(begin)

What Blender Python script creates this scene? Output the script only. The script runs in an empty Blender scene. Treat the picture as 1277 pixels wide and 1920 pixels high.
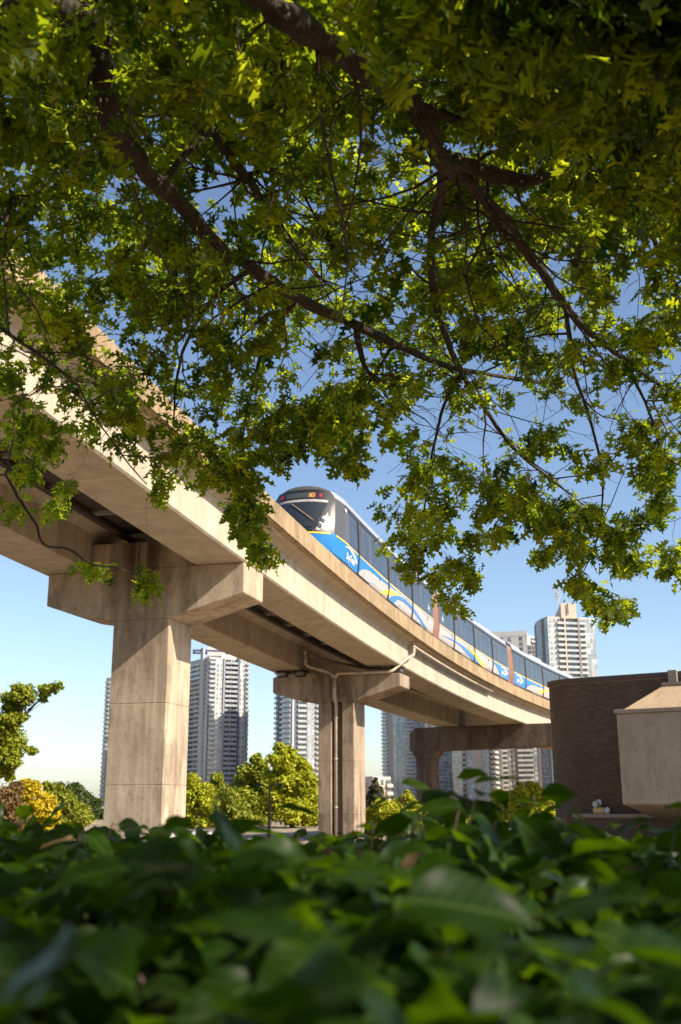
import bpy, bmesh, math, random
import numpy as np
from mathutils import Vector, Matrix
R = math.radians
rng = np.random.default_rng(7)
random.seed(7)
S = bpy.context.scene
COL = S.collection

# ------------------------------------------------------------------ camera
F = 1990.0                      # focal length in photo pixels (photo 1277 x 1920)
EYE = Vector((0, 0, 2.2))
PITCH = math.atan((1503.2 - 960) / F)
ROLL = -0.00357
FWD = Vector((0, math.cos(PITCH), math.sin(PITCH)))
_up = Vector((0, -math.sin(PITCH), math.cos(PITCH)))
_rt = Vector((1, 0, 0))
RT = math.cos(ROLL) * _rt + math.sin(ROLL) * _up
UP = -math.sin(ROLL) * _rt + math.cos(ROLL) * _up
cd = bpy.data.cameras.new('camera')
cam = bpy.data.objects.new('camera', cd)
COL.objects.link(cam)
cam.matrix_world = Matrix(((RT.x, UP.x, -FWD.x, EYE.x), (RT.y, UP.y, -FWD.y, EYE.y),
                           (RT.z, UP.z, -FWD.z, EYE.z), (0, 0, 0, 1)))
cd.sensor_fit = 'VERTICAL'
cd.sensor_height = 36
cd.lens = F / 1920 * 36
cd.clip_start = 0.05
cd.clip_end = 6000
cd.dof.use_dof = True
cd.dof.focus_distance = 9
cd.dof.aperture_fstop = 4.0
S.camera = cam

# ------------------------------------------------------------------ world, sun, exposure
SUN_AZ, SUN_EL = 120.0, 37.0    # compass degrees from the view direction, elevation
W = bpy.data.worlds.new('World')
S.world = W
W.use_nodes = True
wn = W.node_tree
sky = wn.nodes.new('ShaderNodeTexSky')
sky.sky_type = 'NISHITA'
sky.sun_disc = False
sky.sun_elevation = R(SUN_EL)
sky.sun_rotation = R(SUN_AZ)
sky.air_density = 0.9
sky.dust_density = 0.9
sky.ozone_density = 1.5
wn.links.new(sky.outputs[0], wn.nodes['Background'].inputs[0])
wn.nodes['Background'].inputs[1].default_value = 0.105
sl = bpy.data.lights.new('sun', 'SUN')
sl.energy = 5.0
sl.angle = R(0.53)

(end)

Task:
Give again, word for word, every line from the top of the data above to the line holding "COL = S.collection", inclusive, with the pictures left out.

Answer to this exercise:
What Blender Python script creates this scene? Output the script only. The script runs in an empty Blender scene. Treat the picture as 1277 pixels wide and 1920 pixels high.
import bpy, bmesh, math, random
import numpy as np
from mathutils import Vector, Matrix
R = math.radians
rng = np.random.default_rng(7)
random.seed(7)
S = bpy.context.scene
COL = S.collection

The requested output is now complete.